Intangibles - Goodwill and Other
     In December 2010, the FASB issued ASU No. 2010-28, “Intangibles  —  Goodwill and Other (ASC 350): When to Perform Step 2 of the Goodwill Impairment Test for Reporting Units with Zero or Negative Carrying Amounts  —  a consensus of the FASB Emerging Issues Task Force,” which modifies Step 1 of the goodwill impairment test for reporting units with zero or negative carrying amounts. This amendment requires an entity to perform Step 2 of the goodwill impairment test if it is more likely than not that a goodwill impairment exists and to consider whether there are any adverse qualitative factors indicating that an impairment may exist. Our adoption of ASU No. 2010-28, effective January 1, 2011, had no impact on our consolidated financial condition or results of operations.
Business Combinations
     In December 2010, the FASB issued ASU No. 2010-29, “Business Combinations (ASC 805): Disclosure of Supplementary Pro Forma Information for Business Combinations  —  a consensus of the FASB Emerging Issues Task Force,” which specifies that if a public entity presents comparative financial statements, the entity should disclose revenue and earnings of the combined entity as though the business combination that occurred during the current year had occurred as of the beginning of the comparable prior annual reporting period only. This amendment also expands the supplemental pro forma disclosures under ASC 805 to include a description of the nature and amount of material, nonrecurring pro forma adjustments directly attributable to the business combination included in the reported pro forma revenue and earnings.
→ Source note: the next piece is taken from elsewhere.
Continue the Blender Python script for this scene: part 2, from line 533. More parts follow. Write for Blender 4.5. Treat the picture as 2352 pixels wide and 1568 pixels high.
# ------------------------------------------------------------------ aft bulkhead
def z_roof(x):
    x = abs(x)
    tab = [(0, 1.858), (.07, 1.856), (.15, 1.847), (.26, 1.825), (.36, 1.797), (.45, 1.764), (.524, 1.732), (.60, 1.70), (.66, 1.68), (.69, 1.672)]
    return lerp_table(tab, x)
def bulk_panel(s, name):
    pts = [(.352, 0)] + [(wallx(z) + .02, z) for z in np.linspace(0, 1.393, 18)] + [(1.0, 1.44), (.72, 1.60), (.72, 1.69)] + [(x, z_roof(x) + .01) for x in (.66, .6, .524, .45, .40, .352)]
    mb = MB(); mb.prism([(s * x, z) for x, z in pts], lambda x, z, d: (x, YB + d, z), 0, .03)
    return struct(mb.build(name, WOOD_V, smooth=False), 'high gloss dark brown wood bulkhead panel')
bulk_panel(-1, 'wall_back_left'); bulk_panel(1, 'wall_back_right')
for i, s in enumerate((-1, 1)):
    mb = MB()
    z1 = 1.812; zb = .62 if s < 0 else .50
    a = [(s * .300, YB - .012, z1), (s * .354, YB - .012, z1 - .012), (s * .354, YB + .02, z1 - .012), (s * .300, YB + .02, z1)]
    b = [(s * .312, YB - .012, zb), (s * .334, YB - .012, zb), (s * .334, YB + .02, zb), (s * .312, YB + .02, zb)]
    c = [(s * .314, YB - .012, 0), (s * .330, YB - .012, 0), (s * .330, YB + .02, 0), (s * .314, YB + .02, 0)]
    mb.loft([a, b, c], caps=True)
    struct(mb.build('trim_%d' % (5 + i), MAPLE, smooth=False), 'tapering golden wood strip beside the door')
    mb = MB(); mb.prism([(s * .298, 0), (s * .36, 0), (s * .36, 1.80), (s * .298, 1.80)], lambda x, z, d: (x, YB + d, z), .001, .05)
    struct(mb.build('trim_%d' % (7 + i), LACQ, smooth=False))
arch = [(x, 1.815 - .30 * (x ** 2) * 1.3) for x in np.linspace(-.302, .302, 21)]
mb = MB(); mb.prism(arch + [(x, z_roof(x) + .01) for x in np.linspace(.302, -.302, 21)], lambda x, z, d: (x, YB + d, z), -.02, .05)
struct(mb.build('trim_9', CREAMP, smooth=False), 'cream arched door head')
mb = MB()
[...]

Our adoption of ASU No. 2010-29, effective January 1, 2011, had no material impact on our consolidated financial condition or results of operations.
Comprehensive Income
     In June 2011, the FASB issued ASU No. 2011-05, “Comprehensive Income (ASC 220): Presentation of Comprehensive Income,” which specifies that an entity has the option to present the total of comprehensive income, the components of net income, and the components of other comprehensive income either in a single continuous statement of comprehensive income or in two separate but consecutive statements. This amendment requires an entity to present on the face of the financial statements reclassification adjustments for items that are reclassified from other comprehensive income to net income. ASU No. 2011-05 is effective for fiscal years, and interim periods within those years, beginning after December 15, 2011. We do not expect the adoption of ASU No. 2011-05 to have a material impact on our consolidated financial condition and results of operations. The presentation and disclosure requirements shall be applied retrospectively for all periods presented.